One solution would be to use multi-radio nodes. You would need two: one to transmit, one to receive. This solves the half-duplex problem, but you still have the interference issue, and if you use multiple channels to get around that problem you quickly will run out of RF spectrum, not to mention having the new problem of how to intelligently allocate spectrum to each node. This spectrum allocation task is an NP-hard scheduling problem, as is allocating non-interfering time-slots for single-radio equipment. There are also challenging practical considerations like how you efficiently implement a valid schedule once you compute it. And, because you still would need roughly the same node density as before, a network of multi-radio devices quickly becomes very expensive.

* Reason 5: Unplanned mesh networks break routing. Once you have a mesh network, you have to figure out how to get packets across it. There are many protocols for mesh routing, like AODV, OLSR, and BATMAN. Fundamentally they require individual nodes to communicate with each other, which not only takes up further network resources, but also means that achieving a consistent routing state (i.e., one in which packets won’t get routed into black holes or loops) is extremely difficult for all the reasons distributed systems are hard to build.
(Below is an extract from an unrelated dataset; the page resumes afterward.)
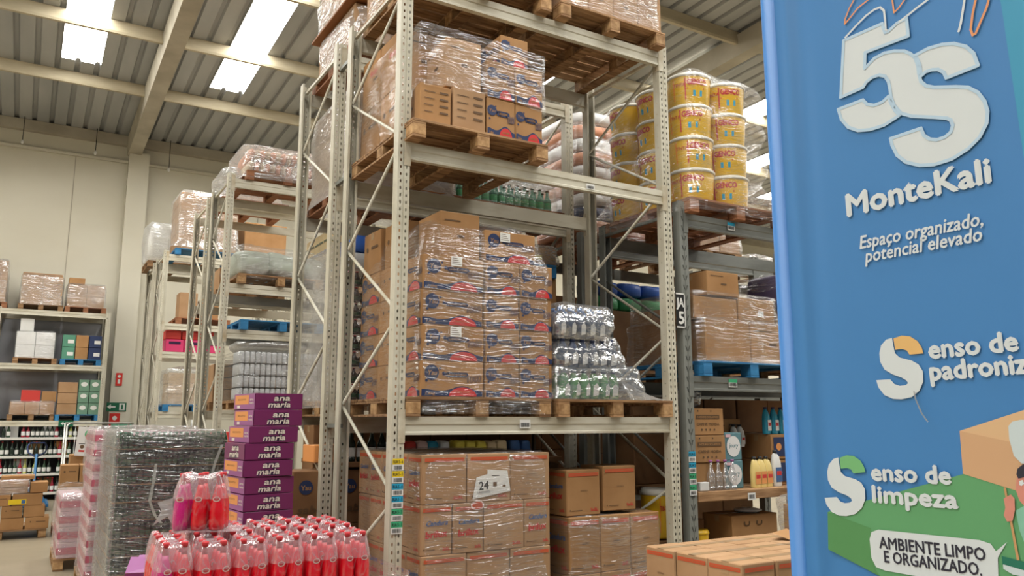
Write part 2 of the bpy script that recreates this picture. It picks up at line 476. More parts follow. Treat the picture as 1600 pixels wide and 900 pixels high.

The unplanned nature of a grassroots mesh network exacerbates this problem, since poor RF-level connectivity means the connectivity state between nodes changes frequently, leading to more routing overhead in the network. It’s a bad cycle.

I’m not saying mesh networks don’t work ever; the people in the wireless mesh community I’ve met are all great people doing fantastic work. What I am saying is that unplanned wireless mesh networks never work at scale.”